Un día Ana acompañó a su amiga Nadiejda a una sesión solemne de la universidad. Todos los profesores estaban ya en su sitio cuando apareció Mendeléiev. La impresión que le produjo a Ana, la recogió en un libro titulado Mendeléiev vivo: “Andaba rápidamente, inclinado hacia delante, como si surcase las olas, los cabellos flotando. A pesar de su aire impresionante y majestuoso, todo el mundo le sonreía… ¿De verdad que ése es tu tío?, pregunté a Nadiejda. Se distinguía de los demás como un águila que se hubiera introducido en un gallinero o un ciervo salvaje en un rebaño de animales domésticos”.
En abril de 1877, Mendeléiev propuso a su hermana compartir su piso vacío, ya que la disposición de las habitaciones permitía dividirlo en dos partes completamente independientes. Los domingos Dimitri comía con toda la familia. Al principio, Ana se mostraba muy tímida, en particular cuando Catalina le solicitaba que consolase a Dimitri de sus fracasos. Incluso, para no molestarle, no tocaba el piano. Poco a poco fue desapareciendo esa timidez para dar paso a un sentimiento de confianza y disfrutaba de la compañía de aquel sabio irritable y brusco. Volodia, el hijo de Mendeléiev, vivía con su padre y disfrutaba de aquel ambiente de paz y felicidad. Los días transcurrían dichosos. Ana finalizó el curso y se disponía a regresar con su familia. Una noche, mientras jugaba al ajedrez, observó que Dimitri lloraba, mientras sollozaba: “Estoy tan solo. Toda mi vida he estado solo, pero nunca he sufrido tanto como ahora”. Al ver, que Ana se turbaba, trató de cambiar la conversación. “Perdóneme, no debo preocuparla”. Y Mendeléiev salió de la habitación. Años más tarde, Ana se enteró de que en esta época Dimitri le escribía todos los días cartas que guardaba en un cajón secreto. En esas cartas, se ponía en manos del destino, ya que creía que ella estaba prometida en
matrimonio, y expresaba su deseo de ser “un peldaño que la ayudase a elevarse para desarrollar sus dotes artísticas”.
A sus 43 años, Mendeléiev se había enamorado perdidamente de Ana Ivanova Popova, una joven estudiante de arte de 17 años. Fue una verdadera pasión lo que Dimitri sintió por Ana. Mendeléiev en aquel entonces era un honrado padre de familia y un reputado y honorable profesor. Esta pasión desbordada la notó Catalina, que decidió cambiar de casa en noviembre de 1877. Ana escribía citando al poeta Rabindranath Tagore: “Pero ¿se puede luchar contra el huracán?
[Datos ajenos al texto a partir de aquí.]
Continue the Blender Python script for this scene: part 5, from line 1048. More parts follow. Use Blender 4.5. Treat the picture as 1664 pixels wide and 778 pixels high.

Éste no sabe más que destruir. ¿Puede luchar el río contra la marea ascendente?” En esta época, Mendeléiev quería servir de trampolín a Ana. Para ayudarla, comenzó a frecuentar exposiciones y estudios de pintores. Dos veces por semana, reunía en su casa a los pintores más célebres, escritores y profesores de la universidad. Las veladas eran alegres y animadas. Mendeléiev fue mecenas de algunos pintores, a quienes compraba cuadros y ayudaba en su promoción. Por estos desvelos en favor del mundo de las artes sería elegido miembro de la Academia de Bellas Artes.
Durante cuatro años, Mendeléiev se martirizó, sufrió y lloró. Comprendía su loca pasión y se condenó a no ver a la joven. Sin embargo, cada día que pasaba estaba más enamorado. Mientras tanto, su mujer Feozva se oponía tajantemente a concederle el divorcio. Mendeléiev escribió al padre de ella. Éste vino a San Petersburgo para hablar con él, con Ana y con Catalina, y pensó que lo más razonable sería pedir a Mendeléiev que no volviera a ver a su hija. Ésta dejó la casa de los Kapustin y alquiló una casa con una amiga. Pero, atormentada, decidió marchar a Roma en diciembre de 1880. En esta época, Mendeléiev perdió el juicio. Había faltado a la palabra que dio al padre de Ana y la buscaba a la salida de la Academia o se encontraba con ella en sus salas. Cayó enfermo y tuvo que pasar el invierno en Biarritz. La marcha de Ana a Roma le afectó profundamente.